Task details: Starting at the first line of the listing below, repeat each line up to and including the one containing "rng = random.Random(7)". Leave out pictures.

##### Recorded information

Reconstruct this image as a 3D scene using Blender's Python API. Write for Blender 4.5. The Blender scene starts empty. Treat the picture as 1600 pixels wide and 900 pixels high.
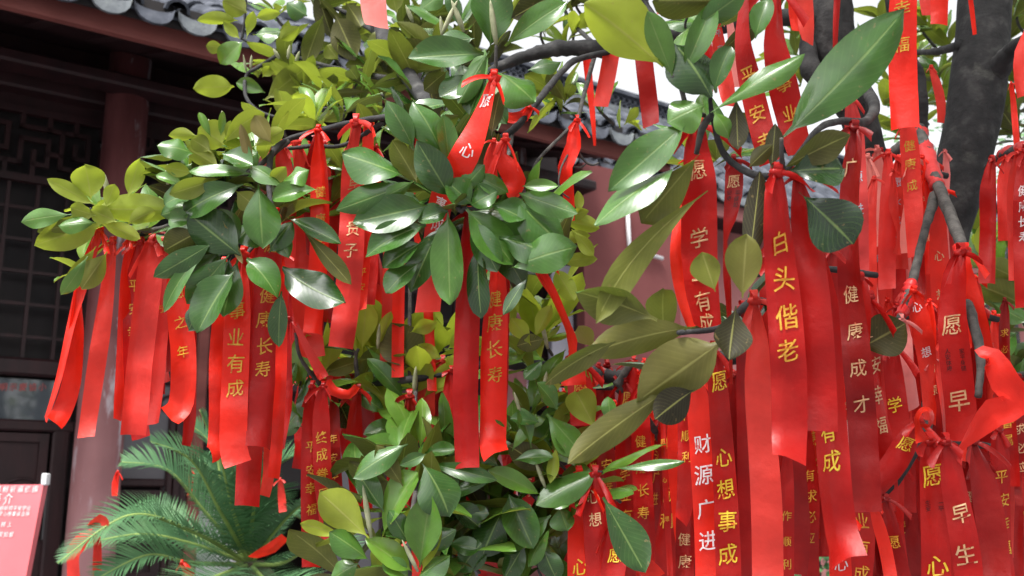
import bpy, math, random
from mathutils import Vector, Matrix, noise
R = math.radians
scene = bpy.context.scene
col = scene.collection
rng = random.Random(7)

# ------------------------------------------------------------------ camera, sky, sun, exposure
TILT = R(12.0); FPX = 1600.0
CAM = Vector((0, 0, 1.6))
FW = Vector((0, math.cos(TILT), math.sin(TILT)))
UPV = Vector((0, -math.sin(TILT), math.cos(TILT)))
RT = Vector((1, 0, 0))
cd = bpy.data.cameras.new('camera'); cam = bpy.data.objects.new('camera', cd); col.objects.link(cam)
cam.location = CAM; cam.rotation_euler = (R(90) + TILT, 0, 0)
cd.sensor_width = 36; cd.lens = 36; cd.clip_start = .02; cd.clip_end = 2000
cd.dof.use_dof = True; cd.dof.focus_distance = 1.65; cd.dof.aperture_fstop = 7.5
scene.camera = cam
SUN_EL, SUN_AZ = R(60), R(-152)      # azimuth measured from +Y towards +X
w = bpy.data.worlds.new('World'); scene.world = w; w.use_nodes = True
nt = w.node_tree; nt.nodes.clear()
sky = nt.nodes.new('ShaderNodeTexSky'); sky.sky_type = 'NISHITA'; sky.sun_disc = False
sky.sun_elevation = SUN_EL; sky.sun_rotation = SUN_AZ; sky.dust_density = 5; sky.air_density = 1.0
hs = nt.nodes.new('ShaderNodeHueSaturation'); hs.inputs['Saturation'].default_value = .10; hs.inputs['Value'].default_value = 1.0
bg = nt.nodes.new('ShaderNodeBackground'); bg.inputs['Strength'].default_value = .15
ow = nt.nodes.new('ShaderNodeOutputWorld')
nt.links.new(sky.outputs[0], hs.inputs['Color']); nt.links.new(hs.outputs[0], bg.inputs['Color']); nt.links.new(bg.outputs[0], ow.inputs[0])
sd = bpy.data.lights.new('sun', 'SUN'); sun = bpy.data.objects.new('sun', sd); col.objects.link(sun)
sd.energy = 1.5; sd.angle = R(10); sd.color = (1, .96, .9)
sdir = Vector((math.sin(SUN_AZ) * math.cos(SUN_EL), math.cos(SUN_AZ) * math.cos(SUN_EL), math.sin(SUN_EL)))
sun.rotation_euler = sdir.to_track_quat('Z', 'Y').to_euler()
scene.view_settings.view_transform = 'Standard'; scene.view_settings.look = 'None'
scene.view_settings.exposure = 1.3; scene.view_settings.gamma = 1

# ------------------------------------------------------------------ helpers
def P(x, y, d):
    return CAM + d * (FW + RT * ((x - 800) / FPX) + UPV * ((450 - y) / FPX))
def tag(o, label=None, cat=None, group=None, kind=None):
    if label: o['label'] = label
    if cat: o['category'] = cat
    if group: o['group'] = group
    if kind: o['kind'] = kind
    return o
def empty(name, loc=(0, 0, 0), label=None, cat=None, group=None):
    o = bpy.data.objects.new(name, None); col.objects.link(o); o.location = loc; o.empty_display_size = .05
    return tag(o, label, cat, group)
def mesh(name, V, F, mats=(), smooth=False, attrs=None, uv=None, midx=None):
    m = bpy.data.meshes.new(name); m.from_pydata([tuple(v) for v in V], [], F)
    for mt in mats: m.materials.append(mt)
    if smooth: m.polygons.foreach_set('use_smooth', [True] * len(m.polygons))
    if midx: m.polygons.foreach_set('material_index', midx)
    if attrs:
        for k, vals in attrs.items():
            a = m.attributes.new(k, 'FLOAT', 'POINT'); a.data.foreach_set('value', vals)
    if uv:
        l = m.uv_layers.new(name='uv'); li = [0] * len(m.loops); m.loops.foreach_get('vertex_index', li)
        flat = []
        for i in li: flat += uv[i]
        l.data.foreach_set('uv', flat)
    m.update(); return m
def obj(name, m, parent=None):
    o = bpy.data.objects.new(name, m); col.objects.link(o)
    if parent is not None:
        o.parent = parent
        o.matrix_parent_inverse = Matrix.Identity(4)
    return o
def wobj(name, m, parent):      # mesh in world coordinates under a parent that sits at parent.location
    o = obj(name, m, parent); o.matrix_parent_inverse = Matrix.Translation(parent.location).inverted(); return o
BOXF = [(0, 3, 2, 1), (4, 5, 6, 7), (0, 1, 5, 4), (1, 2, 6, 5), (2, 3, 7, 6), (3, 0, 4, 7)]
def boxV(a, b):
    x0, y0, z0 = a; x1, y1, z1 = b
    return [Vector(v) for v in ((x0, y0, z0), (x1, y0, z0), (x1, y1, z0), (x0, y1, z0), (x0, y0, z1), (x1, y0, z1), (x1, y1, z1), (x0, y1, z1))]
def bevbox(a, b, r=.012):
    """box with chamfered edges"""
    import bmesh
    bm = bmesh.new(); vs = [bm.verts.new(v) for v in boxV(a, b)]
    for f in BOXF: bm.faces.new([vs[i] for i in f])
    bmesh.ops.bevel(bm, geom=bm.edges[:], offset=r, segments=1, affect='EDGES')
    V = [v.co.copy() for v in bm.verts]; bm.verts.index_update(); F = [[v.index for v in f.verts] for f in bm.faces]; bm.free()
    return V, F
def catmull(pts, n):
    """pts: tuples; n samples per segment"""
    out = []; k = len(pts)
    for i in range(k - 1):
        p0 = pts[max(i - 1, 0)]; p1 = pts[i]; p2 = pts[i + 1]; p3 = pts[min(i + 2, k - 1)]
        for j in range(n):
            t = j / n; t2 = t * t; t3 = t2 * t
            out.append(tuple(.5 * (2 * b + (c - a) * t + (2 * a - 5 * b + 4 * c - e) * t2 + (3 * b - a - 3 * c + e) * t3) for a, b, c, e in zip(p0, p1, p2, p3)))
    out.append(tuple(pts[-1])); return out
def tube(path, rad, seg=8, cap=True, lump=0, seed=0):
    """path: Vectors, rad: list"""
    V = []; F = []; n = len(path); ref = None
    for i, p in enumerate(path):
        t = (path[min(i + 1, n - 1)] - path[max(i - 1, 0)]).normalized()
        if ref is None: ref = t.orthogonal().normalized()
        a = (ref - t * ref.dot(t)).normalized(); ref = a; b = t.cross(a)
        for j in range(seg):
            g = 2 * math.pi * j / seg; q = a * math.cos(g) + b * math.sin(g)
            r = rad[i]
            if lump: r *= 1 + lump * noise.noise((p + q * r) * (3.0 / max(r, .004)) * .15 + Vector((seed, 0, 0)))
            V.append(p + q * r)
    for i in range(n - 1):
        for j in range(seg):
            k = (j + 1) % seg; F.append((i * seg + j, i * seg + k, (i + 1) * seg + k, (i + 1) * seg + j))
    if cap: F.append(tuple(range(seg))[::-1]); F.append(tuple((n - 1) * seg + j for j in range(seg)))
    return V, F

# ------------------------------------------------------------------ materials
def mat(name):
    m = bpy.data.materials.new(name); m.use_nodes = True; n = m.node_tree; n.nodes.clear()
    out = n.nodes.new('ShaderNodeOutputMaterial'); return m, n, out
def N(n, t, **kw):
    x = n.nodes.new(t)
    for k, v in kw.items():
        if k in x.inputs.keys() if hasattr(x.inputs, 'keys') else False: x.inputs[k].default_value = v
        else: setattr(x, k, v)
    return x
def ramp(n, stops):
    r = n.nodes.new('ShaderNodeValToRGB'); e = r.color_ramp.elements
    while len(e) < len(stops): e.new(.5)
    for i, (p, c) in enumerate(stops): e[i].position = p; e[i].color = (*c, 1) if len(c) == 3 else c
    return r
def surf(name, stops, scale=6, rough=.6, bump=.2, bscale=None, spec=.4, detail=6, stretch=(1, 1, 1), coat=0, bdist=.01, stops2=None, scale2=2):
    m, n, out = mat(name); p = n.nodes.new('ShaderNodeBsdfPrincipled'); tc = n.nodes.new('ShaderNodeTexCoord')
    mp = n.nodes.new('ShaderNodeMapping'); mp.inputs['Scale'].default_value = stretch; n.links.new(tc.outputs['Object'], mp.inputs[0])
    no = n.nodes.new('ShaderNodeTexNoise'); no.inputs['Scale'].default_value = scale; no.inputs['Detail'].default_value = detail; n.links.new(mp.outputs[0], no.inputs['Vector'])
    r = ramp(n, stops); n.links.new(no.outputs['Fac'], r.inputs[0]); c = r.outputs[0]
    if stops2:
        n2 = n.nodes.new('ShaderNodeTexNoise'); n2.inputs['Scale'].default_value = scale2; n2.inputs['Detail'].default_value = 8; n2.inputs['Roughness'].default_value = .65
        n.links.new(mp.outputs[0], n2.inputs['Vector']); r2 = ramp(n, [(a, (b,) * 3) for a, b, _ in stops2]); n.links.new(n2.outputs['Fac'], r2.inputs[0])
        mx = n.nodes.new('ShaderNodeMix'); mx.data_type = 'RGBA'; n.links.new(r2.outputs[0], mx.inputs[0]); n.links.new(c, mx.inputs[6]); mx.inputs[7].default_value = (*stops2[0][2], 1); c = mx.outputs[2]
    n.links.new(c, p.inputs['Base Color']); p.inputs['Roughness'].default_value = rough; p.inputs['Specular IOR Level'].default_value = spec; p.inputs['Coat Weight'].default_value = coat
    b = n.nodes.new('ShaderNodeBump'); b.inputs['Strength'].default_value = bump; b.inputs['Distance'].default_value = bdist
    nb = n.nodes.new('ShaderNodeTexNoise'); nb.inputs['Scale'].default_value = bscale or scale * 4; nb.inputs['Detail'].default_value = 5; n.links.new(mp.outputs[0], nb.inputs['Vector'])
    n.links.new(nb.outputs['Fac'], b.inputs['Height']); n.links.new(b.outputs[0], p.inputs['Normal']); n.links.new(p.outputs[0], out.inputs[0]); return m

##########

Solution for this task:
Reconstruct this image as a 3D scene using Blender's Python API. Write for Blender 4.5. The Blender scene starts empty. Treat the picture as 1600 pixels wide and 900 pixels high.
import bpy, math, random
from mathutils import Vector, Matrix, noise
R = math.radians
scene = bpy.context.scene
col = scene.collection
rng = random.Random(7)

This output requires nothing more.